Another thing is the furniture, fixtures and equipment, which are coming from China, is high quality and very cost effective.

GlobeSt.com: Is it a tough balance finding a tertiary market that has demand for boutique hotels?

Russell: We are built for business. Eight-five percent of our business is the business traveler and 15% are the leisure. So we look for the office space and lifestyle communities. There are a number of places that want this type of product and don't have it. Business travelers today want something new, they've been there and done that. There is nothing wrong with the Marriott Courtyards and the Hilton Garden Inns. But I can blindfold you, put you in 10 hotel rooms, take the marketing materials out, take the blindfold off, and you could not tell me where you were. You could almost do it on the outside of the hotel if you took the signage off. People are looking for something different that reminds them of home. This is a trend that we have copied from Starbucks, Jet Blue, Mini Coopers, this is the whole lifestyle trend that is here to stay, and we didn't have it in hotels.

GlobeSt.com: How are you marketing the brand?

Russell: A lot of people come to us because there are a lot of multi-use developers with malls, for example, looking for a hotel as an anchor tenant. We either go out and seek them, or they seek us. That whole community development is a demand generated for us, and we provide a service for them because they need hotel rooms, and it's something that fits that kind of development.

GlobeSt.com: What do you plan to roll out more aggressively, your full service or XP-brand hotel?

Russell: I see more units for XP because it's quicker to build and less expensive to build. It all gets back to capital, and it's a lot easier to finance $11.5 million than it is $23 million. And you can put XP's just about anywhere. But the price point for a consumer to stay at an XP is $90 to $115, whereas a price point for a NYLO is about $120 to $140 a night. For the government traveling employee, an entrepreneur or for small-business employees, the XP is more attractive because it fits their budget.

GlobeSt.com: How are you combating the downturn in business travel?

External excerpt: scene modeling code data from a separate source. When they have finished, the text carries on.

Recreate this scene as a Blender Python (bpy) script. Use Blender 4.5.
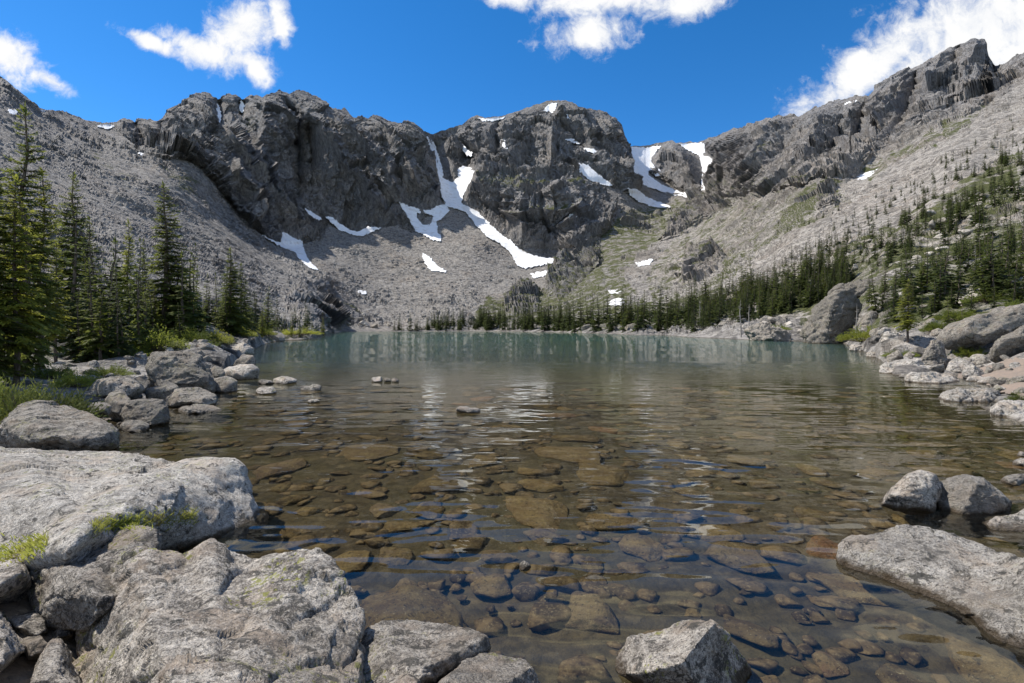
import bpy, bmesh, math, random
import numpy as np
from mathutils import Vector

for o in list(bpy.data.objects):
    bpy.data.objects.remove(o)
S = bpy.context.scene
COL = S.collection
R = math.radians

# ------------------------------------------------------------------ camera, sky, sun, exposure
CAM_H, F, HY, CX = 1.7, 512.0, 329.0, 512.0          # eye height above the lake, focal length in pixels
cd = bpy.data.cameras.new('camera')
cd.lens = 18.0; cd.sensor_width = 36.0
cd.shift_y = -(341.5 - HY) / 1024.0
cd.clip_start = 0.05; cd.clip_end = 20000
cam = bpy.data.objects.new('camera', cd); COL.objects.link(cam)
cam.location = (0, 0, CAM_H); cam.rotation_euler = (R(90), 0, 0)
S.camera = cam

SUN_AZ, SUN_EL = -70.0, 54.0                          # degrees from +Y towards +X; height
sv = Vector((math.sin(R(SUN_AZ)) * math.cos(R(SUN_EL)), math.cos(R(SUN_AZ)) * math.cos(R(SUN_EL)), math.sin(R(SUN_EL))))
sd = bpy.data.lights.new('sun', 'SUN'); sd.energy = 5.0; sd.angle = R(0.53); sd.color = (1.0, 0.93, 0.83)
so = bpy.data.objects.new('sun', sd); COL.objects.link(so)
so.rotation_euler = sv.to_track_quat('Z', 'Y').to_euler()

S.view_settings.view_transform = 'Standard'; S.view_settings.look = 'None'
S.view_settings.exposure = 0.35; S.view_settings.gamma = 1.0
S.view_settings.use_curve_mapping = False
S.render.engine = 'CYCLES'
S.cycles.max_bounces = 8; S.cycles.transparent_max_bounces = 12
S.cycles.diffuse_bounces = 3; S.cycles.glossy_bounces = 3
S.cycles.caustics_reflective = False; S.cycles.caustics_refractive = True
sd.cycles.is_caustics_light = True
S.cycles.use_denoising = True
S.cycles.sample_clamp_indirect = 4.0


# ------------------------------------------------------------------ node helper
class NT:
    def __init__(s, tree):
        s.t = tree; s.n = tree.nodes; s.l = tree.links

    def put(s, sock, v):
        if isinstance(v, bpy.types.NodeSocket):
            s.l.new(v, sock)
        elif v is not None:
            if hasattr(sock.default_value, '__len__'):
                d = len(sock.default_value)
                if not hasattr(v, '__len__'):
                    v = (v,) * d
                if d == 4 and len(v) == 3:
                    v = (*v, 1.0)
                v = v[:d]
            sock.default_value = v

    def node(s, typ, **k):
        n = s.n.new(typ)
        for a, b in k.items():
            setattr(n, a, b)
        return n

    def m(s, op, a, b=None, c=None, clamp=False):
        n = s.node('ShaderNodeMath', operation=op, use_clamp=clamp)
        s.put(n.inputs[0], a)
        if b is not None: s.put(n.inputs[1], b)
        if c is not None: s.put(n.inputs[2], c)
        return n.outputs[0]

    def vm(s, op, a, b=None):
        n = s.node('ShaderNodeVectorMath', operation=op)
        s.put(n.inputs[0], a)
        if b is not None: s.put(n.inputs[1], b)
        return n.outputs[0]

    def noise(s, vec, scale, detail=4, rough=0.55, dist=0.0, out=0):
        n = s.node('ShaderNodeTexNoise'); s.put(n.inputs['Vector'], vec)
        s.put(n.inputs['Scale'], scale); s.put(n.inputs['Detail'], detail)
        s.put(n.inputs['Roughness'], rough); s.put(n.inputs['Distortion'], dist)
        return n.outputs[out]

    def vor(s, vec, scale, feature='F1', out=0, rnd=1.0):
        n = s.node('ShaderNodeTexVoronoi', feature=feature); s.put(n.inputs['Vector'], vec)
        s.put(n.inputs['Scale'], scale); s.put(n.inputs['Randomness'], rnd)
        return n.outputs[out]

    def mapr(s, v, a, b, c=0.0, d=1.0, smooth=False):
        n = s.node('ShaderNodeMapRange'); n.clamp = True
        if smooth: n.interpolation_type = 'SMOOTHSTEP'
        for i, x in enumerate((v, a, b, c, d)): s.put(n.inputs[i], x)
        return n.outputs[0]

    def mix(s, f, a, b, blend='MIX'):
        n = s.node('ShaderNodeMix', data_type='RGBA', blend_type=blend)
        s.put(n.inputs[0], f); s.put(n.inputs[6], a); s.put(n.inputs[7], b)
        return n.outputs[2]

    def bump(s, h, strength, dist, normal=None):
        n = s.node('ShaderNodeBump'); s.put(n.inputs['Height'], h)
        n.inputs['Strength'].default_value = strength; n.inputs['Distance'].default_value = dist
        if normal is not None: s.put(n.inputs['Normal'], normal)
        return n.outputs[0]

    def sep(s, v):
        n = s.node('ShaderNodeSeparateXYZ'); s.put(n.inputs[0], v); return n.outputs

    def comb(s, x, y, z):
        n = s.node('ShaderNodeCombineXYZ')
        for i, q in enumerate((x, y, z)): s.put(n.inputs[i], q)
        return n.outputs[0]


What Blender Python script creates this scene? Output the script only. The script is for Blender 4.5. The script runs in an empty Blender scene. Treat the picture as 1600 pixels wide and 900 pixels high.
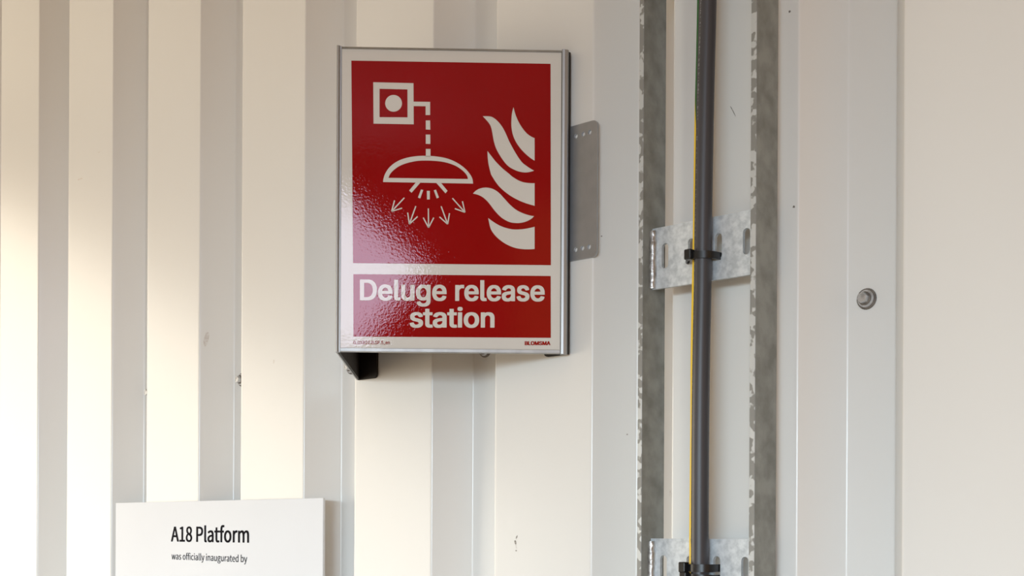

Russell: Clearly business travel is down a little bit. Some of the smaller business meetings were down from 5% to 15% depending on where you are. The airlines have cut their capacity 10% to 15%. Those are all negative things, but they're not life threatening. What you do is operate more efficiently on costs. You spend a little more time and effort on targeting marketing. We spend a lot of time on our Web site and search-engine optimization to drive business through the Internet. We dedicate a lot of time in public relations and promotions. All of those things try to give you a point of difference against your competition. And people are just a little mentally downtrodden, so we're trying to put the fun back into the equation.